At a time when Wales is debating whether we have enough Assembly Members to pass laws and hold Welsh Ministers to account, it’s disappointing that the UK Government has added 30 new peers to an already bloated House of Lords. Money would be better spent on a radically slimmed down, elected UK upper house and a larger, more effective National Assembly.

We need to ensure we have enough AMs to scrutinise how £15 billion of public money is spent and how laws are made. A UK Constitutional Convention should look at implementing wholescale reform of how the UK is governed, including an elected upper house. It’s something all four party leaders in Wales should sign-up to before the general election.

– Director of the Electoral Reform Society Cymru Steve Brooks

New Welsh peers congratulated

The appointment of two new Welsh members of the House of Lords - Nick Bourne and Christine Humphreys- has been welcomed by their party leaders in the Assembly.

This is well-deserved recognition of over a decade of Welsh public service as an Assembly Member and Leader of the Welsh Conservative Group. Nick continues to serve Wales in his roles on the Silk Commission and the current review into the delivery of public services. Nick will be a powerful voice for Wales in the House of Lords and I look forward to working with him.

– Leader of the Opposition Andrew RT Davies AM

I am really pleased for Christine. She has played a huge role in the Welsh party and her experience will be of great value ensuring that the coalition remains anchored in the centre ground. She has had dedicated her life to serving others, either through politics or teaching. She has also played an important role, as party president, in developing and mentoring young female candidates during the Westminster, Assembly and council elections. I am proud that the Welsh Liberal Democrats will be providing more female representation in a chamber that is lacking in women.

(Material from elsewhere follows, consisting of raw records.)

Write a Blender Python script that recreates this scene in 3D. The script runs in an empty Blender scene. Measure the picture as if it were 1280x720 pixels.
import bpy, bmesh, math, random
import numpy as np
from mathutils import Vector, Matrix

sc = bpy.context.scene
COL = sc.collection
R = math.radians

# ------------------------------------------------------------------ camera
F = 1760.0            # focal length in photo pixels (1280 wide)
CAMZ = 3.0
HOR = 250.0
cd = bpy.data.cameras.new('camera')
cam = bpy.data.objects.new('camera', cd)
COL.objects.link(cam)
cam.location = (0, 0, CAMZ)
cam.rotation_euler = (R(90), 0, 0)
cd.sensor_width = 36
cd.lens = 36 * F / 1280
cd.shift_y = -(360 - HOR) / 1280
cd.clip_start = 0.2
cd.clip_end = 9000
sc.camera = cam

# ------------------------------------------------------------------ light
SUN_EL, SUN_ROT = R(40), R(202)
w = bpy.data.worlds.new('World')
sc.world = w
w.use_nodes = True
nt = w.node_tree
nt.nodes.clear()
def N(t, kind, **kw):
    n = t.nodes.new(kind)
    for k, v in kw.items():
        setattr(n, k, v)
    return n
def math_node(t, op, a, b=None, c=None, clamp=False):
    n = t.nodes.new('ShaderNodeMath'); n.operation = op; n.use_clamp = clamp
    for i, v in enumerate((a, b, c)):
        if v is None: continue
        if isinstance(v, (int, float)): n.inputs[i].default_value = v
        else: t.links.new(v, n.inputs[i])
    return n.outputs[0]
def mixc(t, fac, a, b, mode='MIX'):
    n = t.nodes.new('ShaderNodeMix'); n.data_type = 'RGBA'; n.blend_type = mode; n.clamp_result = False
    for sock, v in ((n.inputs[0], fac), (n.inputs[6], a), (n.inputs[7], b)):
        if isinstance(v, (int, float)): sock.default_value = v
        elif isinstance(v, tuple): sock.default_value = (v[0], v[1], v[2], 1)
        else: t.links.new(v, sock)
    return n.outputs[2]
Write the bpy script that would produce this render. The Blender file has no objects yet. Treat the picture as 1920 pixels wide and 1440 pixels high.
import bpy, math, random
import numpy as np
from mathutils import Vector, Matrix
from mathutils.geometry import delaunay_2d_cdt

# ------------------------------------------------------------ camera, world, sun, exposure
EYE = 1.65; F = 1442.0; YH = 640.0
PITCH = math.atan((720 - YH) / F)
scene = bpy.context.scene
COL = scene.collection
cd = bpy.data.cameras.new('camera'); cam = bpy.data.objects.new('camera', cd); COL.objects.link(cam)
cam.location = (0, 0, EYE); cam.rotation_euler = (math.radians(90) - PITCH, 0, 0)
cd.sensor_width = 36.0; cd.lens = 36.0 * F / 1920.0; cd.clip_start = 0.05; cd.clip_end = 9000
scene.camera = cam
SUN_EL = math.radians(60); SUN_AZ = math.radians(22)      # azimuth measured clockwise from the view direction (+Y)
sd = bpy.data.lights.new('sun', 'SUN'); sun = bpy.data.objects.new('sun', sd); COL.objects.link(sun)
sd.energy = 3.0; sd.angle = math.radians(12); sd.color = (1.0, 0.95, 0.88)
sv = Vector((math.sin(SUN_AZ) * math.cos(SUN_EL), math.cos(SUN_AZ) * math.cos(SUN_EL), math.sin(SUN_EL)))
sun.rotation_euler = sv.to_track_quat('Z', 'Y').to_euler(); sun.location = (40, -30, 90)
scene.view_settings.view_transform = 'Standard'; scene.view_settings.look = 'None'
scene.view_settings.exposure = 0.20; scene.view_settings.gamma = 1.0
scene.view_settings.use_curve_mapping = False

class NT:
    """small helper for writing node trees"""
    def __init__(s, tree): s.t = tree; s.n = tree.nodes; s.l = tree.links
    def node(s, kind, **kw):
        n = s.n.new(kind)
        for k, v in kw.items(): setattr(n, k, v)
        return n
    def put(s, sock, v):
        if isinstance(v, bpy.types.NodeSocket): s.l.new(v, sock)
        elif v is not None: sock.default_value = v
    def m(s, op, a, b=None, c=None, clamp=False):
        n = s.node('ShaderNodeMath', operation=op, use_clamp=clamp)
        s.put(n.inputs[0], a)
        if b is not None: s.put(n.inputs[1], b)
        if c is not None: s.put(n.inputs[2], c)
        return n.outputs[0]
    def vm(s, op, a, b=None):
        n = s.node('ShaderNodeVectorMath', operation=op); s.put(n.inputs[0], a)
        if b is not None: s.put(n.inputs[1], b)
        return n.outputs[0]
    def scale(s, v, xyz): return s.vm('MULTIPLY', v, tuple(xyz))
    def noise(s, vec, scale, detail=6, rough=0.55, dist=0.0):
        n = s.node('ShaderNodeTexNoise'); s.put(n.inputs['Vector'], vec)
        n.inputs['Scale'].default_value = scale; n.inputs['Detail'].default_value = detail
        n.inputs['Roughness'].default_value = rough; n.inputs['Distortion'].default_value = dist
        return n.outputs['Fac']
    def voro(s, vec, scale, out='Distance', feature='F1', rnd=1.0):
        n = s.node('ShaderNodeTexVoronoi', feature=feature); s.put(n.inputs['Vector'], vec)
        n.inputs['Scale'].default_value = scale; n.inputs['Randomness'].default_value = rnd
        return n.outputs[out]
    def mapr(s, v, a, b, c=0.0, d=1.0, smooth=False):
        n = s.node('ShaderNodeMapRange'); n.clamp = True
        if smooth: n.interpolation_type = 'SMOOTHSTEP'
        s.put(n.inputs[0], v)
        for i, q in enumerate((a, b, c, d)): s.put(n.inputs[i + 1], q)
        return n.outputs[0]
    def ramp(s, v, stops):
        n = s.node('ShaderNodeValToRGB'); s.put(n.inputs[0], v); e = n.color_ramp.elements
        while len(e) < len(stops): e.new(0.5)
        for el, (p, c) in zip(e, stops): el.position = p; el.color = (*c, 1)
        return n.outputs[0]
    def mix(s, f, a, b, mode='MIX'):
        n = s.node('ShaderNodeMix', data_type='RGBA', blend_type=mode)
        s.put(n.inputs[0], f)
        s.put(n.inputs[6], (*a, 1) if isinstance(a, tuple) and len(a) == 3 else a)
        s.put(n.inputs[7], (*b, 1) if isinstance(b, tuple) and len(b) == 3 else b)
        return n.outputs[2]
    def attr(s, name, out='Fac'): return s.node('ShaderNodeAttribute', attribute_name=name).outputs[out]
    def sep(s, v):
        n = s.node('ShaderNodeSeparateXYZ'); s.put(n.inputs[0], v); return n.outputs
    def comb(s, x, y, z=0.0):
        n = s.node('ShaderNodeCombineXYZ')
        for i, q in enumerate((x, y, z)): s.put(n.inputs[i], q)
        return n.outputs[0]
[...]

– Welsh Liberal Democrat Leader Kirsty Williams AM

There had been speculation that a new Plaid Cymru peer would be named -rumoured to be the party's economic adviser Eurfyl ap Gwilym. That could still happen as it's understood that 10 Downing Street's list of working peers was considered too long to release in full in a single announcement.

Working peers are expected to regularly attend the House of Lords to take part in debates and votes. However, they are appointed for life on exactly the same basis as people awarded peerages as an honour.

Former Welsh Tory leader one of two ex-AMs made Lords

The former leader of the Welsh Conservatives, Nick Bourne, has been made a member of the House of Lords in a list of working peers named by 10 Downing Street. He'll be joined in the Upper Chamber by Christine Humphreys, the President of the Welsh Liberal Democrats.

Nick Bourne became an AM when the Assembly was first elected in 1999, despite having played a prominent role in the 'no' campaign during the 1997 referendum. He became leader of the Welsh Tory AMs the following year and was instrumental in ending the party's opposition to devolution.

He campaigned on the victorious 'yes' side in the 2011 referendum but lost his seat two months later, when a Conservative constituency gain cost him his regional list seat in the Assembly.

Christine Humphreys was also an member of the first Assembly but stood down after just two years.